Edit: In case you want to achieve exactly the same output from felm() which predict.lm() yields with the linear model1, you simply need to "include" again the fixed effects in your model (see model3 below). Just follow the same approach then. For more convenience you easily could wrap it into a function.

library(DAAG)
library(lfe)

model3 <- felm(data = cps1, re74 ~ age + nodeg + marr)

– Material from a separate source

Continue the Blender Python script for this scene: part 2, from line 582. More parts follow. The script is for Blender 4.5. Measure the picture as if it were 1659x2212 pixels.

pv <- c(40, 0, 1)  # prediction x-values

predict0.felm <- function(mod, pv.=pv) {
  beta.hat <- coef(mod)  # coefficient
  x <- cbind(1, matrix(pv., ncol=3))  # prediction vector
  pred <- as.numeric(x %*% beta.hat)  # prediction
  V <- mod[['vcv'] ] # var/cov
  se2 <- unname(rowSums((x %*% V) * x))  # prediction var
  alpha <- qt((1-0.95)/2, df = mod[['df.residual']])  # 5% level
  CI <- structure(pred + c(alpha, -alpha) * sqrt(se2), 
                  names=c("CI lwr", "CI upr"))  # CI
  sigma2 <- sum(mod[['residuals']] ^ 2) / mod[['df.residual']] # sigma^2
  PI <- pred + c(alpha, -alpha) * sqrt(se2 + sigma2)  # PI
  mx <- matrix(c(pred, PI), nrow = 1, 
               dimnames = list(1, c("PI fit", "PI lwr", "PI upr")))  # output
  list(CI, mx)
}

predict0.felm(model3)[[2]]
#     PI fit   PI lwr   PI upr
# 1 18436.18 2339.335 34533.03

By this with felm() you can achieve the same prediction interval as with predict.lm().